A Paris, la construction d'un immeuble de bureaux collé à un hôtel particulier suscite la colère

Vue de l'hôtel particulier - Google Street View
Un immeuble flambant neuf collé à un ensemble néogothique du XIXe siècle: ce cauchemar pour les défenseurs du patrimoine est en passe de devenir réalité dans un bel hôtel particulier parisien, où "des trous dans la raquette" ont désarmé les élus face au propriétaire. "Je ne vais pas me laisser faire." Parmi d'autres riverains du quartier chic de la Plaine-Monceau (XVIIe arrondissement), le radiologue Rodolphe Gombergh, 71 ans, est le premier opposant à la construction d'un bâtiment de cinq étages dans la cour de son immeuble.
Dans un quartier qui en regorge, cet ancien hôtel particulier construit en 1889 se compose de deux bâtiments de style néogothique, en brique, reliés par un portique de deux arches avec des grilles en fer forgé. Dans la cour, deux charmants ouvrages d'époque: un ascenseur à pompe et un garage à fiacre... contre lequel doit bientôt se dresser un immeuble de bureaux de cinq étages dont le blanc lumineux et la forme en escalier font tâche au milieu de l'ensemble.

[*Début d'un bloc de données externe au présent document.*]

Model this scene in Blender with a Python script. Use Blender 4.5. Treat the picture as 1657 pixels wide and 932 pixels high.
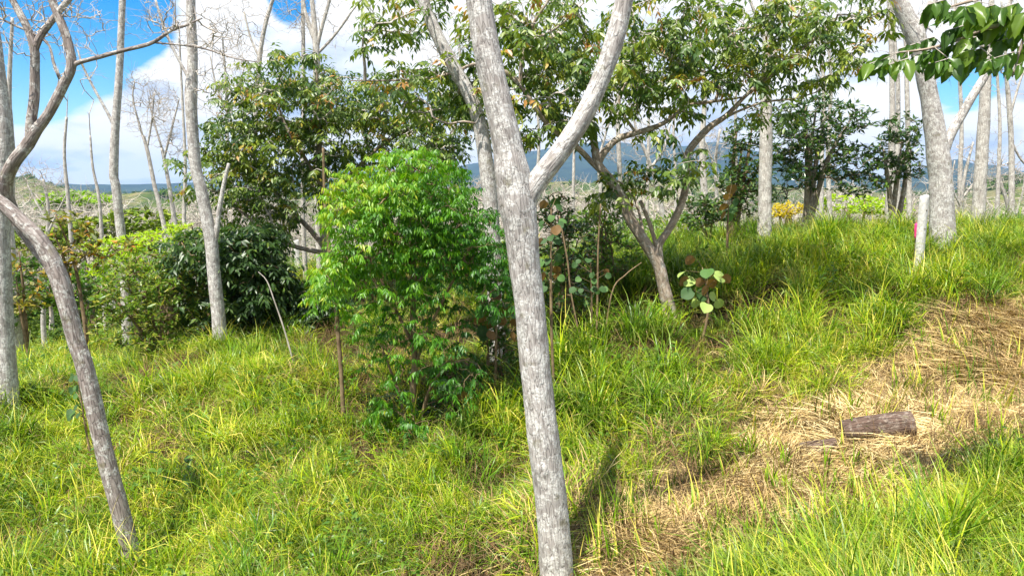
import bpy, math, random
import numpy as np
from mathutils import Vector
random.seed(7); rng = np.random.default_rng(11)
for o in list(bpy.data.objects): bpy.data.objects.remove(o)
scene = bpy.context.scene; COL = scene.collection

# ---------------------------------------------------------------- camera
CZ = 2.6; F = 1197.0; CX = 828.5; CY = 466.0; HORY = 305.0
PITCH = math.atan((CY - HORY) / F)
cam = bpy.data.cameras.new("camera"); camo = bpy.data.objects.new("camera", cam); COL.objects.link(camo)
cam.lens = 36.0 * F / 1657.0; cam.sensor_width = 36.0; cam.clip_start = 0.05; cam.clip_end = 30000
camo.location = (0, 0, CZ); camo.rotation_euler = (math.pi / 2 - PITCH, 0, 0)
scene.camera = camo
scene.render.resolution_x = 1024; scene.render.resolution_y = 575
scene.view_settings.view_transform = 'Standard'; scene.view_settings.look = 'None'
scene.view_settings.gamma = 1; scene.view_settings.exposure = 1.03
try: scene.view_settings.use_curve_mapping = False
except Exception: pass
cp, sp = math.cos(PITCH), math.sin(PITCH)

def P(px, py, Y):
    """world point seen at (px,py) of the photograph at world depth Y"""
    a = (px - CX) / F; b = -(py - CY) / F
    fy = cp + b * sp; fz = -sp + b * cp
    t = Y / fy
    return np.array([a * t, Y, CZ + fz * t])
def proj(p):
    p = np.atleast_2d(p); d = p - np.array([0, 0, CZ])
    depth = d[:, 1] * cp - d[:, 2] * sp; up = d[:, 1] * sp + d[:, 2] * cp
    return np.stack([CX + F * d[:, 0] / depth, CY - F * up / depth], 1), depth

# ---------------------------------------------------------------- sky and sun
SUN_EL = math.radians(63); SUN_AZ = math.radians(215)     # azimuth clockwise from +Y: left and behind the camera
sdir = Vector((math.sin(SUN_AZ) * math.cos(SUN_EL), math.cos(SUN_AZ) * math.cos(SUN_EL), math.sin(SUN_EL)))
sun = bpy.data.lights.new("sun", 'SUN'); sun.energy = 5.0; sun.angle = math.radians(0.53); sun.color = (1.0, 0.95, 0.86)
suno = bpy.data.objects.new("sun", sun); COL.objects.link(suno)
suno.rotation_euler = (-sdir).to_track_quat('-Z', 'Y').to_euler()

world = bpy.data.worlds.new("World"); scene.world = world; world.use_nodes = True
nt = world.node_tree; N = nt.nodes; L = nt.links; N.clear()
def nn(tree, t, **kw):
    n = tree.nodes.new(t)
    for k, v in kw.items(): setattr(n, k, v)
    return n
def mth(tree, op, a, b=None, c=None, clamp=False):
    n = tree.nodes.new('ShaderNodeMath'); n.operation = op; n.use_clamp = clamp
    for i, v in enumerate((a, b, c)):
        if v is None: continue
        if isinstance(v, (int, float)): n.inputs[i].default_value = v
        else: tree.links.new(v, n.inputs[i])
    return n.outputs[0]
def ramp(tree, fac, stops, interp='LINEAR'):
    n = tree.nodes.new('ShaderNodeValToRGB'); n.color_ramp.interpolation = interp
    e = n.color_ramp.elements
    while len(e) < len(stops): e.new(0.5)
    for el, (p, c) in zip(e, stops):
        el.position = p; el.color = (*c, 1) if len(c) == 3 else c
    tree.links.new(fac, n.inputs[0]); return n.outputs[0]
def mixc(tree, fac, a, b, mode='MIX'):
    n = tree.nodes.new('ShaderNodeMix'); n.data_type = 'RGBA'; n.blend_type = mode
    for s, v in ((0, fac), (6, a), (7, b)):
        if isinstance(v, (int, float)): n.inputs[s].default_value = v
        elif isinstance(v, (tuple, list)): n.inputs[s].default_value = (*v, 1) if len(v) == 3 else v
        else: tree.links.new(v, n.inputs[s])
    return n.outputs[2]
def noise(tree, vec, scale, detail=4, rough=0.55, dist=0.0):
    n = tree.nodes.new('ShaderNodeTexNoise')
    n.inputs['Scale'].default_value = scale; n.inputs['Detail'].default_value = detail
    n.inputs['Roughness'].default_value = rough; n.inputs['Distortion'].default_value = dist
    if vec is not None: tree.links.new(vec, n.inputs['Vector'])
    return n.outputs[0]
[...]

Un bâtiment "comme à La Défense", "sans aucune allure," juge Rodolphe Gombergh en montrant le trou béant laissé par le creusement de la cour pavée pour y loger un sous-sol. La nouvelle construction a été commandée par l'Organisation européenne pour la recherche nucléaire (Cern), un centre de recherche privé situé à Genève. Si le bâtiment contesté n'est pas encore sorti de terre, les travaux entamés en septembre 2021 ont déjà laissé quelques cicatrices: lanterne et grille portées disparues, morceaux d'arche arrachés puis colmatés, affaissement de la cour et, côté rue, d'une fenêtre au-dessus d'une nouvelle ouverture.
Un bâtiment protégé au titre du plan local d'urbanisme
D'où l'arrêt momentané des travaux, estime le médecin, qui a lancé plusieurs recours juridiques contre le projet. Comment celui-ci a-t-il pu être validé par la Ville de Paris, dans un bâtiment qui, s'il n'est pas classé monument historique, est tout de même protégé au titre du plan local d'urbanisme (PLU) ? "Bonne question, je me la suis posée moi-même", répond Emmanuel Grégoire, l'adjoint (PS) à l'urbanisme, pour qui le permis de construire est "passé sous les radars" parce que "totalement légal, ce qui fait qu'il n'a été traité ni par la mairie du XVIIe ni par mon cabinet".
"Nous avions un avis réservé et nous avions demandé au propriétaire de consulter les riverains", affirme le maire (LR) de l'arrondissement, Geoffroy Boulard, qui dit avoir reçu un permis initial "extrêmement succinct". En août 2019, la Commission du Vieux Paris, dont l'avis est consultatif, n'a rien eu à redire au projet, qui comportait alors un étage de moins.
Un an plus tard, le permis modificatif est délivré dans la foulée des élections municipales, à un moment où la commission met "un certain temps à être remise en place", justifie son président, Jean-François Legaret.
En résumé, "il y a eu des trous dans la raquette à tous points de vue", regrette Karen Taïeb, adjointe (PS) au patrimoine et élue du XVIIe arrondissement.
La mairie de cet arrondissement a réagi dès février 2021, en demandant un nouvel examen à la Commission du Vieux Paris. Ce que cette dernière a fait mi-juin 2022, réclamant la modification du projet.
Permis "dûment obtenu"
Mais "le permis est purgé de tout recours", souligne Emmanuel Grégoire, pour qui l'espoir est "modéré, voire faible" de voir le Cern accepter. Contacté par l'AFP, ce dernier ne s'est pas prononcé sur une éventuelle modification du projet, soulignant que son permis avait été "dûment obtenu" et affirmant avoir "toujours répondu favorablement à toute demande de réunion et d'échanges". Ses responsables "ne se rendent pas très disponibles", même si une première réunion de "conciliation" est prévue en septembre, rétorque toutefois Emmanuel Grégoire. "Que de temps perdu", regrette Geoffroy Boulard, pour qui ce dossier souligne "les carences de la Ville en matière de contrôle d'urbanisme et de patrimoine".
"Cette reconstruction d'un immeuble de bureaux dans un quartier excédentaire en bureaux n'a aucune légitimité", insiste l'élu de droite, qui veut tout autant éviter "un massacre sur le plan esthétique". Karen Taïeb espère toujours que le "porteur de projet puisse avoir une conscience patrimoniale". Sur le seul aspect chromatique, "un parement en brique serait déjà une évolution très positive", demande Jean-François Legaret.